I’d lean the other way - that the network really shouldn’t be doing anything based on information gleaned from transports - explicitly given or not - because it only serves to create mutual escalation of misinformation.

Joe

>  
> Thanks, --David
>  
> From: tsvwg <tsvwg-bounces@ietf.org <mailto:tsvwg-bounces@ietf.org>> On Behalf Of Joseph Touch
> Sent: Monday, March 23, 2020 11:20 AM
> To: Tom Herbert
> Cc: tsvwg
> Subject: Re: [tsvwg] Comment on draft-ietf-tsvwg-transport-encrypt-13
>  
> [EXTERNAL EMAIL] 
> 
>  
> 
> 
> On Mar 23, 2020, at 7:58 AM, Tom Herbert <tom@herbertland.com <mailto:tom@herbertland.com>> wrote:
>  
> Fundamentally, transport layer is end-to-end information.
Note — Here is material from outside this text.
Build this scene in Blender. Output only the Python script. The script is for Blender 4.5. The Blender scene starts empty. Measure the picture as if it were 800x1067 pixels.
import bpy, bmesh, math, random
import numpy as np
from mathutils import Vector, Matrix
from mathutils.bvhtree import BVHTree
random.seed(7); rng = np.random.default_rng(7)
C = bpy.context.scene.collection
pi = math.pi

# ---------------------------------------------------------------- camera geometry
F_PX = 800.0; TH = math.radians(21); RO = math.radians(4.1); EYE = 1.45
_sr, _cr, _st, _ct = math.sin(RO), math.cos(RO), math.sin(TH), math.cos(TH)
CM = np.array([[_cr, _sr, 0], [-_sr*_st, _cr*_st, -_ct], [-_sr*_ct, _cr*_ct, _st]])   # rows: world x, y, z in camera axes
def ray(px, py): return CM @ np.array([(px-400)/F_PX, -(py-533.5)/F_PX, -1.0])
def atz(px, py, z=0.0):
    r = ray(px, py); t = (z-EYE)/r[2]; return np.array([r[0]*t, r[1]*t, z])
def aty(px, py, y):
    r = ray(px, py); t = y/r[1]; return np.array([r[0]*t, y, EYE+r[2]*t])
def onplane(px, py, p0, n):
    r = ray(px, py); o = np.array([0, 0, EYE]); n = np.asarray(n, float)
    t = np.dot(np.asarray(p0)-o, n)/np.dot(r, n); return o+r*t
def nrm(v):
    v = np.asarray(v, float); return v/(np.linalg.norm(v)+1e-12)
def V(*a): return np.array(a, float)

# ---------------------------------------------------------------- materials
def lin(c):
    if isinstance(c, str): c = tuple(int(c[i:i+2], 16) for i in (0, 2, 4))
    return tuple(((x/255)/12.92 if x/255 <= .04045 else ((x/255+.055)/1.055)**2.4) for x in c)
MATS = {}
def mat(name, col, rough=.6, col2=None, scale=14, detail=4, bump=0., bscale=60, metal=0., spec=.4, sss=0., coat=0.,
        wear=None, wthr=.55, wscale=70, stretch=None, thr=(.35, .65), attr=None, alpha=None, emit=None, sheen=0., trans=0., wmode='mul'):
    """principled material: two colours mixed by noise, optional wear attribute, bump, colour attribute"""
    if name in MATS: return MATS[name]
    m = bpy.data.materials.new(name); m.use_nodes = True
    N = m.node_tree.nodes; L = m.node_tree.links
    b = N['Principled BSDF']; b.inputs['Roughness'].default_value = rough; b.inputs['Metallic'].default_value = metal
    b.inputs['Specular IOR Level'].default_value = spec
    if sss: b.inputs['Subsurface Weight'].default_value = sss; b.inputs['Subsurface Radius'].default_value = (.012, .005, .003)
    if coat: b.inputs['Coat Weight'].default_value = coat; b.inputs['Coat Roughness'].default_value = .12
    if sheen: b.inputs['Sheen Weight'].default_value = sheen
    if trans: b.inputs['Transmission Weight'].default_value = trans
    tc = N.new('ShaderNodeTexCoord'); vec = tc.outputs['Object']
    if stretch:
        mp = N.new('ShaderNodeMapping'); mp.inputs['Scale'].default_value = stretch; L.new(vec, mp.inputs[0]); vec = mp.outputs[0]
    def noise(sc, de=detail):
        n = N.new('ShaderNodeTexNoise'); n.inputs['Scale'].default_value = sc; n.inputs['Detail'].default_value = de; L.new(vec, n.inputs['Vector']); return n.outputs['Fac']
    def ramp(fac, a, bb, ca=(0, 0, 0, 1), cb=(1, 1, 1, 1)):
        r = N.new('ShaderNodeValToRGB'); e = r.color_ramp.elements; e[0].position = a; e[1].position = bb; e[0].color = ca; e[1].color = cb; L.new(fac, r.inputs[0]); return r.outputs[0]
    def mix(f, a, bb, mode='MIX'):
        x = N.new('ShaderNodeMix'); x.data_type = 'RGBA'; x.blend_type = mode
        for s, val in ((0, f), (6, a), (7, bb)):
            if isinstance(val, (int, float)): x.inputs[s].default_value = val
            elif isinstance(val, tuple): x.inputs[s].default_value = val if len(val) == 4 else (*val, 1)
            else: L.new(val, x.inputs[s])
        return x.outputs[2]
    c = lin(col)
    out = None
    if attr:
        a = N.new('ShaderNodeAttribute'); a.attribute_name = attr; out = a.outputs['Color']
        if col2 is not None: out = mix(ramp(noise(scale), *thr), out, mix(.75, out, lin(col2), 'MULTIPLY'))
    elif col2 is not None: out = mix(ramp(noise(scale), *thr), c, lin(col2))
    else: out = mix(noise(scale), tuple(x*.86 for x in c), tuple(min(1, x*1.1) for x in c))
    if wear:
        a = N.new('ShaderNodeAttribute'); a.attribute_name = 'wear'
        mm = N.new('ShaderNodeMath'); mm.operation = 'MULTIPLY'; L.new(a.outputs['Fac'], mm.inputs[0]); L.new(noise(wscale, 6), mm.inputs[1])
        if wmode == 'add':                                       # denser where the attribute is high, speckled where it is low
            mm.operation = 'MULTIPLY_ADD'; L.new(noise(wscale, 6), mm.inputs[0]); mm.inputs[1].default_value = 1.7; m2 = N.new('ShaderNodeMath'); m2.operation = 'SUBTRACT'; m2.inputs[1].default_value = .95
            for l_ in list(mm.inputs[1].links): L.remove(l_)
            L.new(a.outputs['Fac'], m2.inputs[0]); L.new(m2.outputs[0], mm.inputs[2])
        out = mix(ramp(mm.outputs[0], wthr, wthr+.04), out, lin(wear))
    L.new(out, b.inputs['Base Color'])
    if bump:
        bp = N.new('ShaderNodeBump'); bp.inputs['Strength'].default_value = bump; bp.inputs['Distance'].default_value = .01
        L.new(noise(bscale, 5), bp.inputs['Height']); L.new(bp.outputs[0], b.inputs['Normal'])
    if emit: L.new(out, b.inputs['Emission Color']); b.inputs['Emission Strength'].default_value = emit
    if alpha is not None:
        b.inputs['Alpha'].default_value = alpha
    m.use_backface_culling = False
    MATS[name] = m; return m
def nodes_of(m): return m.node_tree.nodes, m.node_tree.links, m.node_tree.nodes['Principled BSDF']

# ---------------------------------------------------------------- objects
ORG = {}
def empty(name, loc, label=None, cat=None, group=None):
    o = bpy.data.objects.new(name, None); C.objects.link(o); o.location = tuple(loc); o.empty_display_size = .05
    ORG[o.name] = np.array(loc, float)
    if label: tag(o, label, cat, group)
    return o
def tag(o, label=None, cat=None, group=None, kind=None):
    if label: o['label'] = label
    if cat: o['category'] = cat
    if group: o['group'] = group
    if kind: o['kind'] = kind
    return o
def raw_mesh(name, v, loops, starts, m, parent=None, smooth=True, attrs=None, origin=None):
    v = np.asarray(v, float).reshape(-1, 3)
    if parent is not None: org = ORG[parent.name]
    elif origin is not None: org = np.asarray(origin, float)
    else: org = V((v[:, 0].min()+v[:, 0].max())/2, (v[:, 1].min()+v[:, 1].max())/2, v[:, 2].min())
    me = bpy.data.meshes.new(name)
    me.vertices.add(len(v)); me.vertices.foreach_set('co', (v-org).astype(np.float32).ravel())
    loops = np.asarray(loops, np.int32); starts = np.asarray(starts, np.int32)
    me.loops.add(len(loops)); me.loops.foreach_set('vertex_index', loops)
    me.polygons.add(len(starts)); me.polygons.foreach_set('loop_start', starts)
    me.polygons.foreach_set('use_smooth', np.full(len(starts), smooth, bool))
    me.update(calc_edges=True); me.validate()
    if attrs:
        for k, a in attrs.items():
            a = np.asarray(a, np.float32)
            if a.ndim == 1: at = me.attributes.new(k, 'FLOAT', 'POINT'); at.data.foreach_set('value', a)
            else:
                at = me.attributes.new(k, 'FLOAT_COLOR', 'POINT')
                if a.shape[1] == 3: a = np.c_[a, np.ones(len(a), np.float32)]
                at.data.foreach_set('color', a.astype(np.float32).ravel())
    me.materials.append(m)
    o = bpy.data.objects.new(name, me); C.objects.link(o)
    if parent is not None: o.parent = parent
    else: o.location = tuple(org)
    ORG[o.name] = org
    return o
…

There is no
> contract between end hosts and the network that hosts have to be
> honest or correct in setting information in the transport layer-- the
> only contract is between the endpoints. 
>  
> +1
>  
> Another point worth mentioning:
>  
> - if endpoints can lie or mislead about transport info to get their way, they can, will, and IMO *SHOULD*.
>  
> That goes for using port 53 for nearly anything anyone wants to. Transport info isn’t there to make things nice for network operators - that’s what the network layer is for.
>  
> Oh, yeah, I know - network operators don’t want “heavy” stuff in *their* headers because it slows them down when they don’t want it. Too bad, IMO. If they want the info, they need to deal with the pain.